Morgan - the classic sports car

An Unrequited Love Affair

Originally published in Crème de la Crème, January 2007

Jane Swainson

“A car is a tool, a means to an end, a convenience, a horse that neither kicks nor bites, and you have it towed to a scrap yard when it’s knackered”. Jane Swainson had never considered a car more than a “thing”, and then she saw her first Morgan. It was love.

I learned to drive in King’s Cross in London and held the above entirely unromantic view of the motor-car for some years – my eyes were on the road and my senses were tuned for survival, not aesthetics.

Then I saw my first Morgan. All that was over.

A deliberate anachronism, the Morgan is still made by hand at the rate of about 10 a week, just as it has been for more than 70 years. Its iconic style and shape is one of the few that has a worldwide patent (Coke’s classic wasp-waisted bottle is another), and draws the eye now even more than it did when the standard model was last changed in 1954.

The body is made of hand-hammered steel or aluminium fixed to a framework of ash wood on a steel chassis. The resulting car is stiff, strong and light.

Then in goes the engine. Morgan have never made their own engines, transmissions or brake components, usually preferring to buy these from Ford, although Standard, Triumph and Fiat engines have been used in the past. For many years the range ran to three models. Two based on a 1600 4 cylinder engine: the 4/4 in both two-seater and four-seater versions, and another two-seater based on a Rover 3.5 litre V8. As well as the Plus 8: a street-legal racing car with phenomenal performance.

Then in 2000 the first new model in 32 years, the Aero 8, was unveiled to huge interest from the media at the Geneva Motor Show. A modern and aerodynamic design yet still owing much to the familiar Morgan style, it is built of modern materials using modern methods. The BMW 4.4 litre V8 engine gives it a top speed of 160mph – more than double the top speed limit in Australia.

The current range includes 2 cars at the reasonable end of the price scale – the 4/4 with an 1800 engine and the Plus 4 with a 2 litre 4 cylinder engine. The Plus 8 has been superseded by the lighter, better balanced Roadster with its Jaguar S-type 3 litre V6 engine.

So, three classic Morgans and a neo-classical hybrid, but all built for uncompromising performance and enjoyment.

If the external design is iconic and hard to change (Morgan briefly flirted with a fully-enclosed 2-seater in 1963 but dropped production 2 years later), the internal design has not stayed frozen in post-war austerity.

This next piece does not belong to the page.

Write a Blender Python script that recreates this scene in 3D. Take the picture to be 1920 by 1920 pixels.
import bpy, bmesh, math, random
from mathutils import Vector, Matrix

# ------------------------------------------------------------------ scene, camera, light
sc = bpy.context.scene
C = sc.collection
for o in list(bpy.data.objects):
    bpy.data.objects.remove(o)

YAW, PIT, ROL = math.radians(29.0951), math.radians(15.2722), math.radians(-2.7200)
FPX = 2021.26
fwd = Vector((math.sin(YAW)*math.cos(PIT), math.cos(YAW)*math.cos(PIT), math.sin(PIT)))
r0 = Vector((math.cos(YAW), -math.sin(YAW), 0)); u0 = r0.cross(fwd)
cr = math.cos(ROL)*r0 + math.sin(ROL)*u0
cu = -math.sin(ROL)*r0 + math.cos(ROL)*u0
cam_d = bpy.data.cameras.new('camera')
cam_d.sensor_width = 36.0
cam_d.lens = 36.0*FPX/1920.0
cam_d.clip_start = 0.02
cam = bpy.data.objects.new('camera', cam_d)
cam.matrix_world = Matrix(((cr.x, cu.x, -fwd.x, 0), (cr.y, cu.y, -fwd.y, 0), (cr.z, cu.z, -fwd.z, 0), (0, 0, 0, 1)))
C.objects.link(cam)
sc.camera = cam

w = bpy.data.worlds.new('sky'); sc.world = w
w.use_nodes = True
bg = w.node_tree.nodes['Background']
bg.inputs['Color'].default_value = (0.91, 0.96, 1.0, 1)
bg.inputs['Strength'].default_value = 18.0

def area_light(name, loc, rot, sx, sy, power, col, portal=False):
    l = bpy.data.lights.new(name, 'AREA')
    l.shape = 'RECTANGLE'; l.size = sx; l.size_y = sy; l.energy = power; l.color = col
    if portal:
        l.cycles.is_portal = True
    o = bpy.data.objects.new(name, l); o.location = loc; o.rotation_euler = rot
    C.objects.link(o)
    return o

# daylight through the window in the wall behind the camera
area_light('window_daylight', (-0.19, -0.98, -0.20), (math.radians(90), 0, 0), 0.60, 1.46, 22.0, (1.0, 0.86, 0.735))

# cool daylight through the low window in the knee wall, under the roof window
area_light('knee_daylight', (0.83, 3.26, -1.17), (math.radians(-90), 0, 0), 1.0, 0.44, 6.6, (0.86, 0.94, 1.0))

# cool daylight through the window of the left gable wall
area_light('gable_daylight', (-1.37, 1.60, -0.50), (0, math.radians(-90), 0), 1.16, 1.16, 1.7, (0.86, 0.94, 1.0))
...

Morgans coming off the production line now are fully compliant with EEC and US minimum standards of safety, collision resilience and emission. Depending on the model and the market, new Morgans come equipped with ABS, air bags, stereo and even air-conditioning.

At times, the waiting list for one of the Morgan range has run to over five years, with places on the list changing hands on the grey market for thousands of pounds. Morgan themselves have been criticised for not exploiting this pent-up demand by modernising production methods and increasing production – there seems little doubt in anyone’s mind that the firm could sell many more cars than it does now. Who wants to wait 5 years for a car? Nevertheless, the firm has continued very much along its own path, certain that the love affair that all owners enter into when they get their first Morgan will be a life-long affair and that the firm’s future is secure.

Secure enough to remain confident that the Morgan’s place at the pinnacle of classic sports cars is never going to be challenged while they continue to be built to modern standards by the best craftsmen to a design that has genuinely stood the test of time.

Why an unrequited love-affair? I have never owned one. Those who do own a “Mog” have no difficulty in believing that they are a breed apart as much as the cars are a breed apart. Morgan fan clubs have been around since the marque became exclusively 4-wheeler (3-wheelers were still built until 1950), and have spread all over the world. Some are avowedly racing clubs, others are meet clubs, where members drive out to a large open space and admire the sight of a large number of pieces of motoring history assembled together. And an awe-inspiring sight it is.